-- Start Data entries --
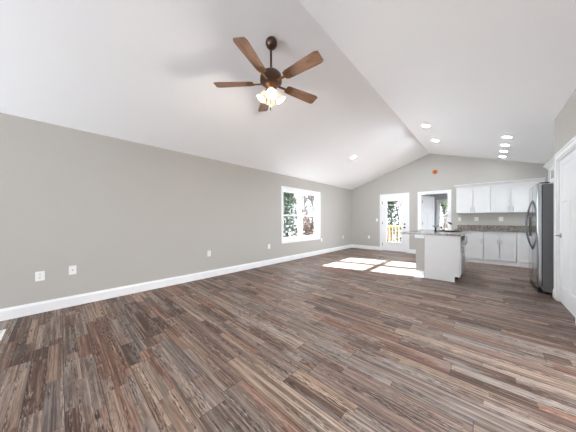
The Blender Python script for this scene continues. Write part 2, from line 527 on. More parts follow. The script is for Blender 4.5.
# ---------------------------------------------------------------- window in the left wall
win = sempty('window_1', (XL - 0.075, (WY0 + WY1) / 2, WZ0), 'white twin double-hung window in the long greige wall', 'window')
bm = bm_new(); casing_frame(bm, WY0, WY1, WZ0, WZ1, 0.072, lambda a, z, t: (XL + t, a, z), True)
obj('casing', bm, M['trim'], win)
bm = bm_new()
j = 0.02
box(bm, XL - TH, XL, WY0, WY0 + j, WZ0, WZ1); box(bm, XL - TH, XL, WY1 - j, WY1, WZ0, WZ1)
box(bm, XL - TH, XL, WY0 + j, WY1 - j, WZ0, WZ0 + j); box(bm, XL - TH, XL, WY0 + j, WY1 - j, WZ1 - j, WZ1)
obj('jamb', bm, M['trim'], win)
ymid = (WY0 + WY1) / 2
obj('mullion', bbox(XL - 0.14, XL - 0.055, ymid - 0.05, ymid + 0.05, WZ0 + j, WZ1 - j, 0.003), M['trim'], win)
zm = 1.305
def sash_y(parent, y0, y1, z0, z1, xc, s=0.042, bot=0.06, th=0.034, pane_t=0.006):
    bm = bm_new()
    box(bm, xc - th / 2, xc + th / 2, y0, y0 + s, z0, z1); box(bm, xc - th / 2, xc + th / 2, y1 - s, y1, z0, z1)
    box(bm, xc - th / 2, xc + th / 2, y0 + s, y1 - s, z0, z0 + bot); box(bm, xc - th / 2, xc + th / 2, y0 + s, y1 - s, z1 - s, z1)
    sa = obj('sash', bm, M['vinyl'], parent)
    bm = bm_new(); box(bm, xc - pane_t / 2, xc + pane_t / 2, y0 + s, y1 - s, z0 + bot, z1 - s)
    obj('pane', bm, M['glass'], sa)
    return sa
for y0, y1 in ((WY0 + j, ymid - 0.05), (ymid + 0.05, WY1 - j)):
    sash_y(win, y0, y1, WZ0 + j, zm + 0.02, XL - 0.085)
    sash_y(win, y0, y1, zm - 0.02, WZ1 - j, XL - 0.122, bot=0.042)

# ---------------------------------------------------------------- window of the laundry room
win2 = sempty('window_2', ((LW[0] + LW[1]) / 2, LY + 0.07, LW[2]), 'white double-hung window seen through the doorway', 'window')
bm = bm_new(); casing_frame(bm, LW[0], LW[1], LW[2], LW[3], 0.07, lambda a, z, t: (a, LY - t, z), True)
obj('casing', bm, M['trim'], win2)
def sash_x(parent, x0, x1, z0, z1, yc, s=0.042, th=0.034):
    bm = bm_new()
    box(bm, x0, x0 + s, yc - th / 2, yc + th / 2, z0, z1); box(bm, x1 - s, x1, yc - th / 2, yc + th / 2, z0, z1)
    box(bm, x0 + s, x1 - s, yc - th / 2, yc + th / 2, z0, z0 + s); box(bm, x0 + s, x1 - s, yc - th / 2, yc + th / 2, z1 - s, z1)
    sa = obj('sash', bm, M['vinyl'], parent)
    bm = bm_new(); box(bm, x0 + s, x1 - s, yc - 0.003, yc + 0.003, z0 + s, z1 - s)
    obj('pane', bm, M['glass'], sa)
zm2 = (LW[2] + LW[3]) / 2 + 0.01
sash_x(win2, LW[0], LW[1], LW[2], zm2 + 0.02, LY + 0.05)
sash_x(win2, LW[0], LW[1], zm2 - 0.02, LW[3], LY + 0.086)

win3 = sempty('added_window_3', (XK + 0.07, (KW[0] + KW[1]) / 2, KW[2]), 'unseen white window added for daylight on the side wall beyond the refrigerator', 'window')  # added window, hidden from view, lights the far end
bm = bm_new(); casing_frame(bm, KW[0], KW[1], KW[2], KW[3], 0.05, lambda a, z, t: (XK - t, a, z), True)
obj('casing', bm, M['trim'], win3)
ky = (KW[0] + KW[1]) / 2
sash_y(win3, KW[0], ky, KW[2], KW[3], XK + 0.08); sash_y(win3, ky, KW[1], KW[2], KW[3], XK + 0.08)
bm = bm_new(); casing_frame(bm, RW[0], RW[1], 0, RW[3], 0.083, lambda a, z, t: (XR - t, a, z))
struct('trim_3', bm, M['trim'], label='white casing of the unseen light opening added in the right wall', cat='casing')

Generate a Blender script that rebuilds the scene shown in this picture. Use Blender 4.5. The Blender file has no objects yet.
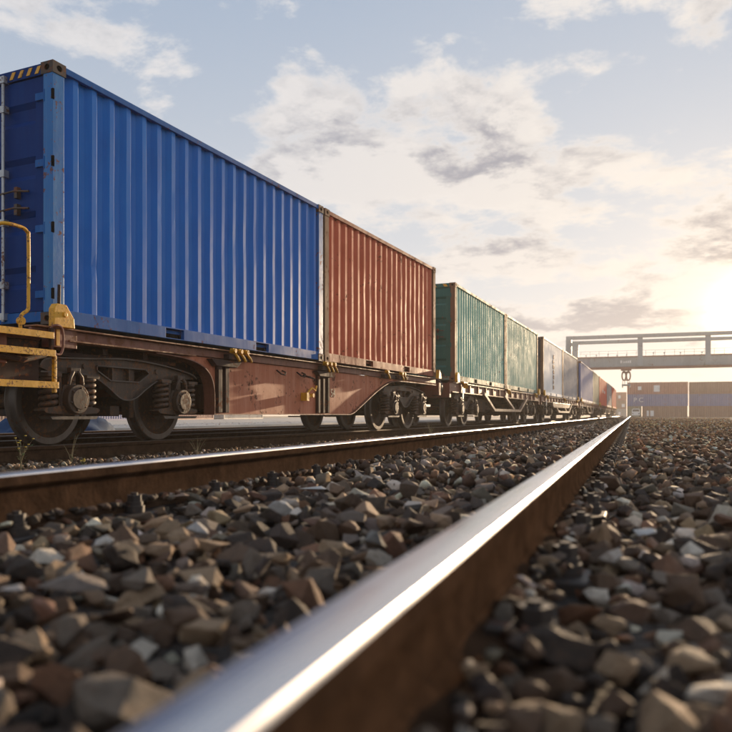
-- End Data entries --
» Requirement:
Look through the lines above and collect those with the word "Blender".

» Exercise output:
The Blender Python script for this scene continues. Write part 2, from line 527 on. More parts follow. The script is for Blender 4.5.
Generate a Blender script that rebuilds the scene shown in this picture. Use Blender 4.5. The Blender file has no objects yet.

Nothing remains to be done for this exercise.